Nachvertragliche Wettbewerbsverbote sind ein zweischneidiges Schwert. Zum einen können sie ein wirksames Mittel sein, die Stärkung der Konkurrenz im Falle des Abwanderns von Mitarbeitern zu verhindern. Zum anderen – und das wird allzu häufig vergessen – muss die Wettbewerbsenthaltung nach Vertragsende sowohl bei selbständigen Handelsvertretern als auch bei angestellten Reisenden mit einer Karenzentschädigung „erkauft“ werden.

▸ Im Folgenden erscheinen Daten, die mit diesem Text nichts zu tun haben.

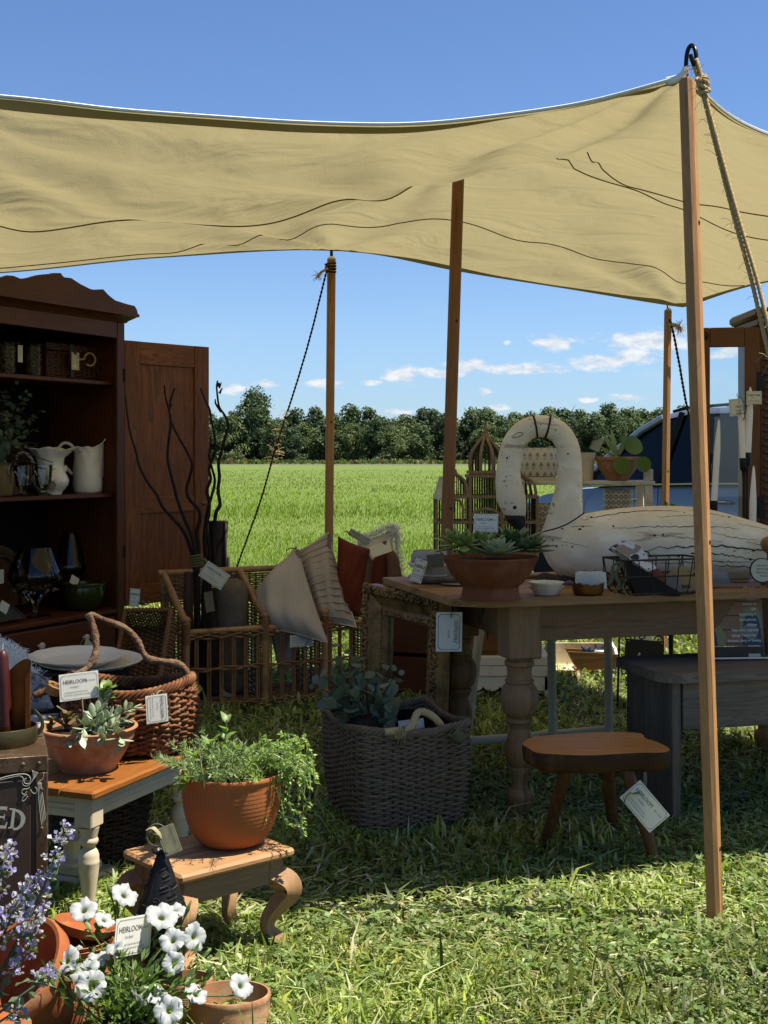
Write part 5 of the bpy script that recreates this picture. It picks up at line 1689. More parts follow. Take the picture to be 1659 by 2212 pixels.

Ob sich dieser finanzielle Aufwand letztlich lohnt, ist bei Abschluss des Vertretervertrages oft noch nicht sicher abzuschätzen.

Dies bekam der Arbeitgeber in einem Urteil des Bundesarbeitsgerichts vom 23.11.2004 zu spüren: Er stellte 1998 einen Verkaufsleiter ein und vereinbarte mit diesem ein nachvertragliches Wettbewerbsverbot mit Karenzentschädigungspflicht. Der Verkaufsleiter erkrankte Anfang 2001 und teilte dem Arbeitgeber mit, er sei berufsunfähig. Nach der Kündigung des Arbeitsvertrages im Februar 2002 verlangte der Verkaufsleiter vom Arbeitgeber die Karenzentschädigung, obwohl er weiterhin krank war.

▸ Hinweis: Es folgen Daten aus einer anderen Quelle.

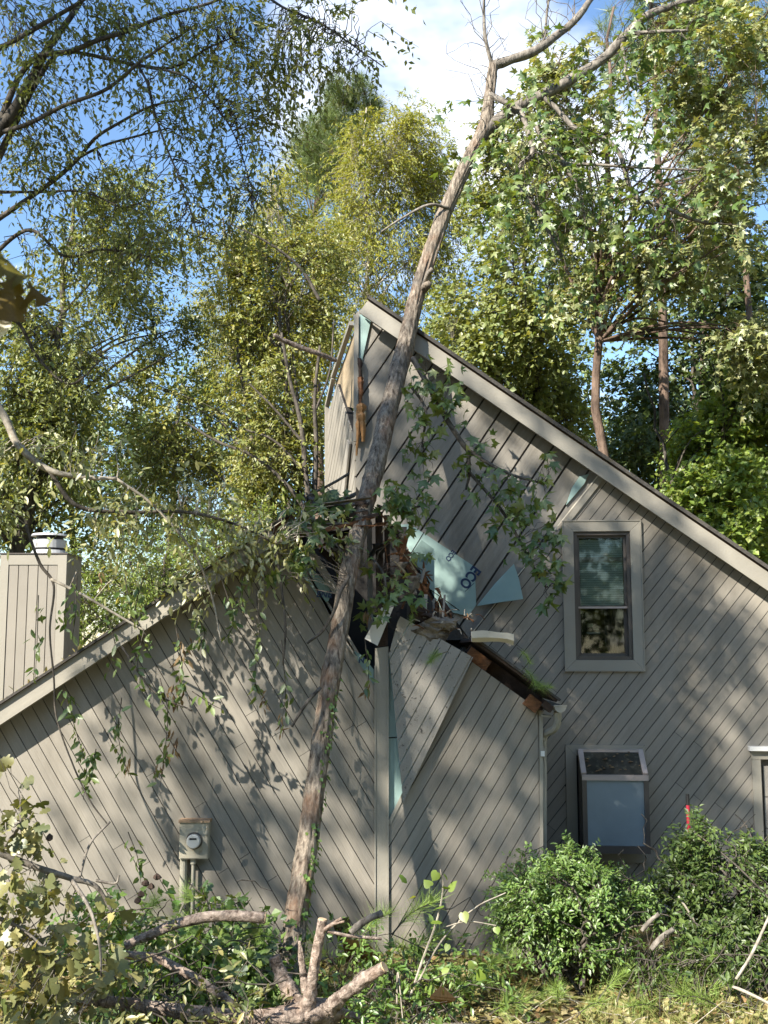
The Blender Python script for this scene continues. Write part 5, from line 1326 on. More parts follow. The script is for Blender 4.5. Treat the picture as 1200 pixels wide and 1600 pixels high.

Das Bundesarbeitsgericht gab dem Verkaufsleiter Recht. Nach Ansicht des Gerichts sind Wettbewerbsverbote gegenseitige Verträge. Der Arbeitnehmer schuldet die Unterlassung des Wettbewerbs, der Arbeitgeber die Zahlung der Karenzentschädigung. Wettbewerbsverbote verpflichten den Arbeitnehmer nicht zu einem positiven Handeln, sondern begründen lediglich Unterlassungspflichten. Der Anspruch des Arbeitnehmers auf Karenzentschädigung entsteht mithin allein dadurch, dass der Arbeitnehmer den ihm verbotenen Wettbewerb unterlässt.

Darauf, ob es dem Arbeitnehmer tatsächlich möglich ist, Wettbewerb auszuüben oder nicht, kommt es nach Ansicht des Bundesarbeitsgerichts nicht an.

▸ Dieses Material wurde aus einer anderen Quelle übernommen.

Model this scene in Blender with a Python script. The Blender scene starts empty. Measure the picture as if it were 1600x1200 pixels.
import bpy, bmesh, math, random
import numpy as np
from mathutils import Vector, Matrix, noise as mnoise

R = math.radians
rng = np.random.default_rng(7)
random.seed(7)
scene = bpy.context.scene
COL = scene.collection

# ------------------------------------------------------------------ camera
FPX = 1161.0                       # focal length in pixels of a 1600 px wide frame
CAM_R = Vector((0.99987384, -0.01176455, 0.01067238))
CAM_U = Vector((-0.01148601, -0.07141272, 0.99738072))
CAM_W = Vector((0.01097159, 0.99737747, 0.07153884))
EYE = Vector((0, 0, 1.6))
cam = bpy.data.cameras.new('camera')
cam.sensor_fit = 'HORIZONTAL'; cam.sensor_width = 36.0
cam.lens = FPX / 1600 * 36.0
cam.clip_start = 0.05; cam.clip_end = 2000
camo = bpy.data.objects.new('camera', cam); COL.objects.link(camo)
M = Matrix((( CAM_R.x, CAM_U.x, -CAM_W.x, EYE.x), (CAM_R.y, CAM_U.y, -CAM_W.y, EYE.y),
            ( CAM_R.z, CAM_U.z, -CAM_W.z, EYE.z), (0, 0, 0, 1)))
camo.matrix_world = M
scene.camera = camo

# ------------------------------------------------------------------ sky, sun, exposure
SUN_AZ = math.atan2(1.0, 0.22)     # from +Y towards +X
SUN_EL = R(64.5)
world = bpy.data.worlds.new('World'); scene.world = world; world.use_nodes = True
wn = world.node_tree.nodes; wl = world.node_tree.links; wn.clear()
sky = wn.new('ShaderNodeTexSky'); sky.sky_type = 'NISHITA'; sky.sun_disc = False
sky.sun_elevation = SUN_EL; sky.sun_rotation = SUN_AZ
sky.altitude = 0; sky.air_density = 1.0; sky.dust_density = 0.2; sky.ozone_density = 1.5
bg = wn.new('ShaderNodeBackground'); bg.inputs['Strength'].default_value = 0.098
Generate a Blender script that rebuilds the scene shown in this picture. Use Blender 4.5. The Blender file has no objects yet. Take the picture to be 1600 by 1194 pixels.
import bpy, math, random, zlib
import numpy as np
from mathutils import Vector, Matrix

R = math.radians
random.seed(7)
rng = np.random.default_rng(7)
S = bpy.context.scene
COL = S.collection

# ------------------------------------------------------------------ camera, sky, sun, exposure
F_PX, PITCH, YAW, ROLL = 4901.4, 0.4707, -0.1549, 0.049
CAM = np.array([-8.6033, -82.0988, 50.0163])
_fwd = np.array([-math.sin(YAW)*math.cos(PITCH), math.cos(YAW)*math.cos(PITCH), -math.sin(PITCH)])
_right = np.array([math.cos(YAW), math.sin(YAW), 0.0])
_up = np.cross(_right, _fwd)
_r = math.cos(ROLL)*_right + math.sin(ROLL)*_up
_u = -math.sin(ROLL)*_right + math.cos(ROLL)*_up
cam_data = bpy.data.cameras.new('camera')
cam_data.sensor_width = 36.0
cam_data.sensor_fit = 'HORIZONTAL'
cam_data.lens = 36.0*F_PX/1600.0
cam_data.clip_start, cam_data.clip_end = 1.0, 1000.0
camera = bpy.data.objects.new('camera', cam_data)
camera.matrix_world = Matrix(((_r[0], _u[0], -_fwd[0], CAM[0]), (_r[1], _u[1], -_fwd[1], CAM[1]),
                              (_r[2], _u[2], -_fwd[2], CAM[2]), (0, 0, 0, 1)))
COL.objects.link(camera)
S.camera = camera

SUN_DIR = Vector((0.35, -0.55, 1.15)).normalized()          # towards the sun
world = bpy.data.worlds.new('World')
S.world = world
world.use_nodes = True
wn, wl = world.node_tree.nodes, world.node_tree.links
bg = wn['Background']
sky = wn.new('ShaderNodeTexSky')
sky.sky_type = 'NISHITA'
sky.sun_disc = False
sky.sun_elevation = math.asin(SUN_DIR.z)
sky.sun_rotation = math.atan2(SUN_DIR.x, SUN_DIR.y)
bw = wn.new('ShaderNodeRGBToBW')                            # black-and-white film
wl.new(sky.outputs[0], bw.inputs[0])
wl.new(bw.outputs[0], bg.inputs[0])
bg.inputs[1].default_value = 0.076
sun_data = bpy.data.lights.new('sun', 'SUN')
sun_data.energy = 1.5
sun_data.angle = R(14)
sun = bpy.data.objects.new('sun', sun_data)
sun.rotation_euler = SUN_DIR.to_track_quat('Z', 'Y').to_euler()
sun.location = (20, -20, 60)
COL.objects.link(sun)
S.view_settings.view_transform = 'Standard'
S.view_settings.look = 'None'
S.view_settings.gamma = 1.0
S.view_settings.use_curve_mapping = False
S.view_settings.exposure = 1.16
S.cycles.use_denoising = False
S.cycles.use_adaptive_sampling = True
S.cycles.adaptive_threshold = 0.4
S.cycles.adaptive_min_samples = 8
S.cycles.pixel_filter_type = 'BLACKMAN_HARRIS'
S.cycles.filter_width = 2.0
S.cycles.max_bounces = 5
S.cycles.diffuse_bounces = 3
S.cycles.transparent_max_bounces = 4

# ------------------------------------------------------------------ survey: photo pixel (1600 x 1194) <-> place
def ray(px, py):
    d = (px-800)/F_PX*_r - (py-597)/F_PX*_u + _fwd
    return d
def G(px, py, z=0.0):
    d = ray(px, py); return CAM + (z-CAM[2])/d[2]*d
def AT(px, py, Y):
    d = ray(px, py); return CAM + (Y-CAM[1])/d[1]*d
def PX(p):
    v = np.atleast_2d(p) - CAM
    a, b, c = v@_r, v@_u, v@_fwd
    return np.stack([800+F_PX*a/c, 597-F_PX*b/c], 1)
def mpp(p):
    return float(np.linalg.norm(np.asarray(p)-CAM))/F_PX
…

WICHTIG: Der Gesetzgeber hat lediglich für die Dauer der Verbüßung einer Freiheitsstrafe den Anspruch auf Entschädigung entfallen lassen (§ 74 c Abs. 1 Satz 3 HGB). Die Regelung ist nach Auffassung des BAG auf andere Fallgestaltungen nicht zu übertragen.

Es ist im Ergebnis also unerheblich:

  • aus welchem Grunde der Arbeitnehmer sich der Konkurrenz enthält,
  • ob für den Arbeitnehmer eine Wettbewerbsmöglichkeit überhaupt besteht oder
  • ob er überhaupt in der Lage ist, in der verbotenen Weise zu konkurrieren.

WICHTIG: Nach Ansicht des Bundesarbeitsgerichts schützt die Vorschrift des § 75 a HGB ausreichend die Interessen des Arbeitgebers. Danach kann der Arbeitgeber vor Beendigung des Arbeitsverhältnisses durch schriftliche Erklärung auf das Wettbewerbsverbot verzichten. Er wird dann mit Ablauf eines Jahres seit der Erklärung von der Verpflichtung zur Zahlung einer Karenzentschädigung frei.

In der Entscheidung hat das Bundesarbeitsgericht weiter klargestellt, dass die gemäß § 74 Abs. 1 HGB erforderliche Aushändigung einer vom Arbeitgeber unterzeichneten Urkunde, die die vereinbarten Bestimmungen des nachvertraglichen Wettbewerbsverbots enthält, keine Wirksamkeitsvoraussetzung ist.

WICHTIG: Kann der Arbeitgeber die Aushändigung nicht beweisen, heißt das lediglich, dass das Verbot für den Arbeitnehmer unverbindlich ist.

Beruft sich hingegen der Arbeitnehmer selbst ausdrücklich auf das Verbot, um die Karenzentschädigung zu erhalten, zeigt er damit, dass er das nachvertragliche Wettbewerbsverbot als für sich bindend akzeptiert. Dann ist es unerheblich, ob eine Urkunde ausgehändigt wurde oder nicht.

TIPP: Vor der Vereinbarung von nachvertraglichen Wettbewerbsverboten sollte unbedingt Rechtsrat eingeholt werden. Es gelten diverse Beschränkungen und Formvorschriften, die unbedingt beachtet werden müssen. Zudem gelten für angestellte Reisende und selbständige Handelsvertreter unterschiedliche gesetzliche Zulässigkeitsmaßstäbe.